Na Turquia, o ministro Mehmet Aydin afirmou que o papa
parecia estar dizendo que lamentava a ofensa, mas não necessariamente a citação de Manuel 2º. "Você tem que falar "eu
lamento" de modo apropriado
ou, então, nem falar". "Você lamenta dizer uma determinada
coisa ou lamenta suas conseqüências?", concluiu.
No Irã, manifestações levaram centenas de pessoas às
ruas das principais cidades do
país, e as escolas islâmicas fecharam suas portas em protesto contra as declarações dadas
pelo papa na terça-feira.
O influente clérigo xiita Ahmad Khatami comparou Bento
16 ao presidente dos EUA,
George W. Bush, dizendo que
ambos estavam "unidos para
repetir as Cruzadas". "Se o papa
não se desculpar, a fúria dos
muçulmanos continuará até
provocar remorsos. Ele deveria
ir até os clérigos, sentar-se e
aprender sobre o islã", afirmou
a uma multidão de fiéis reunidos na cidade sagrada de Qom.
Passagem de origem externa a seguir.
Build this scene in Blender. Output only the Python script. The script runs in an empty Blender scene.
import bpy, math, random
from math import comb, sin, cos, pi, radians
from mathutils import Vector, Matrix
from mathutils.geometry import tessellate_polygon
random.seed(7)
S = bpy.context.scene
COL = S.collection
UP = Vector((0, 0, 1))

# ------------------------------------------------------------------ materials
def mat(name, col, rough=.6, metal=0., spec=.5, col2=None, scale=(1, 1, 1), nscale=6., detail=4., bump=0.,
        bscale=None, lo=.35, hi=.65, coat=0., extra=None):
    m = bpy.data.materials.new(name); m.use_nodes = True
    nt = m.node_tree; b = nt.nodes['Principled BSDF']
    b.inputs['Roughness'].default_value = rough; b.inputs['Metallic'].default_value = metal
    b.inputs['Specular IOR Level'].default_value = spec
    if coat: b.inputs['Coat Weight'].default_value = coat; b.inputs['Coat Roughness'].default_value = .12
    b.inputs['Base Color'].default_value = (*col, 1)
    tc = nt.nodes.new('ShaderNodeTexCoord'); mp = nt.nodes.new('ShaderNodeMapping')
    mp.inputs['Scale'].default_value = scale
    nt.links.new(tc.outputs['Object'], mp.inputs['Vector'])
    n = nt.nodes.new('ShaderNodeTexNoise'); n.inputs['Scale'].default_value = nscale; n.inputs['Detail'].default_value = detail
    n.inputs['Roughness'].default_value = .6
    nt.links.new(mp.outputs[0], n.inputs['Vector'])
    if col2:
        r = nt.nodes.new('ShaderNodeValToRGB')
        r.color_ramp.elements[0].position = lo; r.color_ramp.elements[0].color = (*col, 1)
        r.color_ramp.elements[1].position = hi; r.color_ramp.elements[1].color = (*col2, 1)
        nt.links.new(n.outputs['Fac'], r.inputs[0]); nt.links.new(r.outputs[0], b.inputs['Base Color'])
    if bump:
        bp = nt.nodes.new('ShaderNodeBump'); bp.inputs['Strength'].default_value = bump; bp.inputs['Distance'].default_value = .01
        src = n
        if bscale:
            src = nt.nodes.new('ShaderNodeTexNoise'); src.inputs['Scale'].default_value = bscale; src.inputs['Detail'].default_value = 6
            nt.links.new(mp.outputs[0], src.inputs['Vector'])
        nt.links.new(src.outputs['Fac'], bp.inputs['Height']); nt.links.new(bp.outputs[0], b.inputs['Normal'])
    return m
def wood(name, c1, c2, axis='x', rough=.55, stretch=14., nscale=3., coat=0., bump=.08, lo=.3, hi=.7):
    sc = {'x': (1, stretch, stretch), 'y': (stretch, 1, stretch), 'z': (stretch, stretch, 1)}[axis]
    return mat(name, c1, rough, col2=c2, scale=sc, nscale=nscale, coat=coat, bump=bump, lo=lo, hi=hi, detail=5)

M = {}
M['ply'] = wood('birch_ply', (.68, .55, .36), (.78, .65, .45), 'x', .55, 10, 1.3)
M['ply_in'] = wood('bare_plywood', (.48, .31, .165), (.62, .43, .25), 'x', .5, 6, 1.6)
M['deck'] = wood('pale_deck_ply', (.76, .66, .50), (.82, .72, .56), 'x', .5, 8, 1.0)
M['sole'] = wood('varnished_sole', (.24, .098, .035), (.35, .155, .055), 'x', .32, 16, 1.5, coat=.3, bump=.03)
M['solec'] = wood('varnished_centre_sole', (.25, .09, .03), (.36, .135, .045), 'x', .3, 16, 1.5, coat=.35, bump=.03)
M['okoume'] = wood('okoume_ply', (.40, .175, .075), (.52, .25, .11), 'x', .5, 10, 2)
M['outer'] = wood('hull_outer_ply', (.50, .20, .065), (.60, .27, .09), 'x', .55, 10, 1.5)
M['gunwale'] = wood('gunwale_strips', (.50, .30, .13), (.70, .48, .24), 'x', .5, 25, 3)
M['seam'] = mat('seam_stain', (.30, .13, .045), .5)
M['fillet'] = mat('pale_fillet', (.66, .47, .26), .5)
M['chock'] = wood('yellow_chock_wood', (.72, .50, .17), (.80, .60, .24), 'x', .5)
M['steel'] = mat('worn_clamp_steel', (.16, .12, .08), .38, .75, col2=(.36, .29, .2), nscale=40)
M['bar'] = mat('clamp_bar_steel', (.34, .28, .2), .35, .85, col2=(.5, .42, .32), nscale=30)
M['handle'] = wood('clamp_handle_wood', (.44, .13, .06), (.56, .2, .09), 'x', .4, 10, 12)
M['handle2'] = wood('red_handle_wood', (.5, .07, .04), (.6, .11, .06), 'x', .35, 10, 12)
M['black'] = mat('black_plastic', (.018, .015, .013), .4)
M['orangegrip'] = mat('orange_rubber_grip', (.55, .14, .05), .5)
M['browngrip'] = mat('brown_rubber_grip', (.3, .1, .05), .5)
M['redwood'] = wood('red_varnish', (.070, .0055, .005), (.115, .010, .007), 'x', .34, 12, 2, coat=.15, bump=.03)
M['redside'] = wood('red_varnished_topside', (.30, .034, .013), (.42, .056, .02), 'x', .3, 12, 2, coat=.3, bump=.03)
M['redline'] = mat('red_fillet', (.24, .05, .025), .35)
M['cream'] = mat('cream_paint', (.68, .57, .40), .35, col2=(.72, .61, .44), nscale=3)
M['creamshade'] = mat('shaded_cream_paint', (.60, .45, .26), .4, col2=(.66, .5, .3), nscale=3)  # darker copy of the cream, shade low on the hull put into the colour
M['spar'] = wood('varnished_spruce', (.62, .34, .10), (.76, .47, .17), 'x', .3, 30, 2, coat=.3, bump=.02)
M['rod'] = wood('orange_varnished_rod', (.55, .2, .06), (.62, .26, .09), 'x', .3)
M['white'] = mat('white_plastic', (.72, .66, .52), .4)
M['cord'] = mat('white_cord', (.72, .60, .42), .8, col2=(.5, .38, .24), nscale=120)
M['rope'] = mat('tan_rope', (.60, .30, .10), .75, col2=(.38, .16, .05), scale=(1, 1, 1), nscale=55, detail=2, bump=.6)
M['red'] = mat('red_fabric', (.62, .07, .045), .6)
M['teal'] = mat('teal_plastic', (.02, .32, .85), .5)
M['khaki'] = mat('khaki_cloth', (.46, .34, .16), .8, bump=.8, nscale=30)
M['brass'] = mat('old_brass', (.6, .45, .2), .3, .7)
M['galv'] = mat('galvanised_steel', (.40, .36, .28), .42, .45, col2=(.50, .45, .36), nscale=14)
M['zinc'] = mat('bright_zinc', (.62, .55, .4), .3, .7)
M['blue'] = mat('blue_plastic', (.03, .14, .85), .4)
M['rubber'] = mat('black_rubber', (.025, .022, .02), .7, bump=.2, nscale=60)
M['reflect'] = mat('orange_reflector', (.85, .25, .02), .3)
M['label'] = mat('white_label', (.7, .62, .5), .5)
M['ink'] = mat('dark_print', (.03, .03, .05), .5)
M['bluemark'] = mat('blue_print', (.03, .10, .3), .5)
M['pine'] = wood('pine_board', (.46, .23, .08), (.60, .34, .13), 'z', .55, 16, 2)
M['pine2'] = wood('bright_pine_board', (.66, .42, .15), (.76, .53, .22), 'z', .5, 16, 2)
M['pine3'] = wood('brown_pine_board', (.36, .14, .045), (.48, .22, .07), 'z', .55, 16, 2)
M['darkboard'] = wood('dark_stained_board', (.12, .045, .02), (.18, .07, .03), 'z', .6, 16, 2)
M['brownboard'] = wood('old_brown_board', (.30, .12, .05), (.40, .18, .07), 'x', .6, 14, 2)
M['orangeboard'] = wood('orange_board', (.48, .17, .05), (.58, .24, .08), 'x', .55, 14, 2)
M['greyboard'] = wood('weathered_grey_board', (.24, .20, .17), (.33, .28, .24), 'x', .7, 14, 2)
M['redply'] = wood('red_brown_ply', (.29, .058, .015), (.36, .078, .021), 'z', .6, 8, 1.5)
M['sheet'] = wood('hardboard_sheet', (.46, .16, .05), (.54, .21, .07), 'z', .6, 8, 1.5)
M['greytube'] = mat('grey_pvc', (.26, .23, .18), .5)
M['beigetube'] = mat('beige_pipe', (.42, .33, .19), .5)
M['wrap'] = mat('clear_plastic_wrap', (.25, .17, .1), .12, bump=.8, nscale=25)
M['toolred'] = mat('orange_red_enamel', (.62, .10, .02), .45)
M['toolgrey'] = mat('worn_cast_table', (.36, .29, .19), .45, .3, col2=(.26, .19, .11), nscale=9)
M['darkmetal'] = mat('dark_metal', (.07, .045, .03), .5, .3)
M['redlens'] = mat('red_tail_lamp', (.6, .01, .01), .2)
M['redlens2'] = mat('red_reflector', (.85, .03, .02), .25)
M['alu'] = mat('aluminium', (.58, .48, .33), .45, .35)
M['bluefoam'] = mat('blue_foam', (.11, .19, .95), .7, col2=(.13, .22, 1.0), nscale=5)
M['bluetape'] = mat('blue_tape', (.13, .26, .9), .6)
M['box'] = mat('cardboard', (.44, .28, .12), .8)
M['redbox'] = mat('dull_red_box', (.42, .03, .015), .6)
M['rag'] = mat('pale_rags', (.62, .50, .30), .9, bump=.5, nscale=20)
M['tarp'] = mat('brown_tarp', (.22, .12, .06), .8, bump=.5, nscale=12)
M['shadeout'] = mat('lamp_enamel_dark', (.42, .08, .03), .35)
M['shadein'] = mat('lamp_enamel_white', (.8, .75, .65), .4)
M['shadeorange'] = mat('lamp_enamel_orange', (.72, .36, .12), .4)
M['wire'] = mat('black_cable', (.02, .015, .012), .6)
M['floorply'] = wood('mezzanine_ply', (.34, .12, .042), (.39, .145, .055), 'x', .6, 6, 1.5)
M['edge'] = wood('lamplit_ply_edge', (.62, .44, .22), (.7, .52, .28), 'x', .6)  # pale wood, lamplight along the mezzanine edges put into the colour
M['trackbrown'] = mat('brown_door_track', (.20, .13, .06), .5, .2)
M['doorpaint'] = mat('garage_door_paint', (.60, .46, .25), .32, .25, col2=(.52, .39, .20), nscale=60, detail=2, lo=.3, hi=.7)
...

Já o líder da Irmandade Muçulmana previu que a indignação com as declarações irá arrefecer. "Apesar de ser necessária
a fúria em relação às palavras
do papa, ela não deve durar demais porque, apesar de ele ser o
líder da Igreja Católica no
mundo, muitos europeus não
estão seguindo (a igreja), então
o que disse não irá influenciá-los", disse. "Nossas relações
com os cristãos devem permanecer boas, civilizadas e cooperativas."